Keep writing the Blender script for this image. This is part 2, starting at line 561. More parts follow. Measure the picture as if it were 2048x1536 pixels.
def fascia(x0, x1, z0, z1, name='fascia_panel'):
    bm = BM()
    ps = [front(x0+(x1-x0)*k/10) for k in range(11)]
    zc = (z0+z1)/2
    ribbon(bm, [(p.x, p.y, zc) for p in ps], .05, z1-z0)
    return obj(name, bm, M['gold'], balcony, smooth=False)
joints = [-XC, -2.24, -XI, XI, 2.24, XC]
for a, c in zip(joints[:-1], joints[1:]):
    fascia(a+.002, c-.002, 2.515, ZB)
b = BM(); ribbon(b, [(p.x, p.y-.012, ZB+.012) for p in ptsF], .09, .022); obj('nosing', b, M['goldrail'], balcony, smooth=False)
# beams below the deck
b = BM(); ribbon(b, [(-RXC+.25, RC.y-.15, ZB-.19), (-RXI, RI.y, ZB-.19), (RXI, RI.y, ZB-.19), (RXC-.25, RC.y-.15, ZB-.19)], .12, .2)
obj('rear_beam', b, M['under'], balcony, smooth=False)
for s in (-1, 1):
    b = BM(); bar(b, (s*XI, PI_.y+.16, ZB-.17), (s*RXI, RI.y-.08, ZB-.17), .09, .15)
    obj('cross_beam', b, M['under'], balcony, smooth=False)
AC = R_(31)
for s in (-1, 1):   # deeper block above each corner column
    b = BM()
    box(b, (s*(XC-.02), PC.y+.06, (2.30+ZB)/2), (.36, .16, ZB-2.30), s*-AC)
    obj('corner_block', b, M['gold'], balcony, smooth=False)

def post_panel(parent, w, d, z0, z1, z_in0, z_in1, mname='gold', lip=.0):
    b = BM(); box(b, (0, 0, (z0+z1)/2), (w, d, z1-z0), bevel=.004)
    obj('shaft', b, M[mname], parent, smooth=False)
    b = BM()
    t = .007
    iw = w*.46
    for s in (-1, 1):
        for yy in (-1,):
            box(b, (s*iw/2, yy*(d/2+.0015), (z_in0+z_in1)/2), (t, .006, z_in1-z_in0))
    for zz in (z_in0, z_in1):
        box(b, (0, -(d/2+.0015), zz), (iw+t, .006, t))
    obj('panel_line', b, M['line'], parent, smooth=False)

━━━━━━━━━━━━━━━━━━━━

▶ WHAT IS ASKED
Could you quote the material above in full, exactly as it stands?

▶ RESULT OF THIS TASK
Keep writing the Blender script for this image. This is part 2, starting at line 561. More parts follow. Measure the picture as if it were 2048x1536 pixels.
def fascia(x0, x1, z0, z1, name='fascia_panel'):
    bm = BM()
    ps = [front(x0+(x1-x0)*k/10) for k in range(11)]
    zc = (z0+z1)/2
    ribbon(bm, [(p.x, p.y, zc) for p in ps], .05, z1-z0)
    return obj(name, bm, M['gold'], balcony, smooth=False)
joints = [-XC, -2.24, -XI, XI, 2.24, XC]
for a, c in zip(joints[:-1], joints[1:]):
    fascia(a+.002, c-.002, 2.515, ZB)
b = BM(); ribbon(b, [(p.x, p.y-.012, ZB+.012) for p in ptsF], .09, .022); obj('nosing', b, M['goldrail'], balcony, smooth=False)
# beams below the deck
b = BM(); ribbon(b, [(-RXC+.25, RC.y-.15, ZB-.19), (-RXI, RI.y, ZB-.19), (RXI, RI.y, ZB-.19), (RXC-.25, RC.y-.15, ZB-.19)], .12, .2)
obj('rear_beam', b, M['under'], balcony, smooth=False)
for s in (-1, 1):
    b = BM(); bar(b, (s*XI, PI_.y+.16, ZB-.17), (s*RXI, RI.y-.08, ZB-.17), .09, .15)
    obj('cross_beam', b, M['under'], balcony, smooth=False)
AC = R_(31)
for s in (-1, 1):   # deeper block above each corner column
    b = BM()
    box(b, (s*(XC-.02), PC.y+.06, (2.30+ZB)/2), (.36, .16, ZB-2.30), s*-AC)
    obj('corner_block', b, M['gold'], balcony, smooth=False)

def post_panel(parent, w, d, z0, z1, z_in0, z_in1, mname='gold', lip=.0):
    b = BM(); box(b, (0, 0, (z0+z1)/2), (w, d, z1-z0), bevel=.004)
    obj('shaft', b, M[mname], parent, smooth=False)
    b = BM()
    t = .007
    iw = w*.46
    for s in (-1, 1):
        for yy in (-1,):
            box(b, (s*iw/2, yy*(d/2+.0015), (z_in0+z_in1)/2), (t, .006, z_in1-z_in0))
    for zz in (z_in0, z_in1):
        box(b, (0, -(d/2+.0015), zz), (iw+t, .006, t))
    obj('panel_line', b, M['line'], parent, smooth=False)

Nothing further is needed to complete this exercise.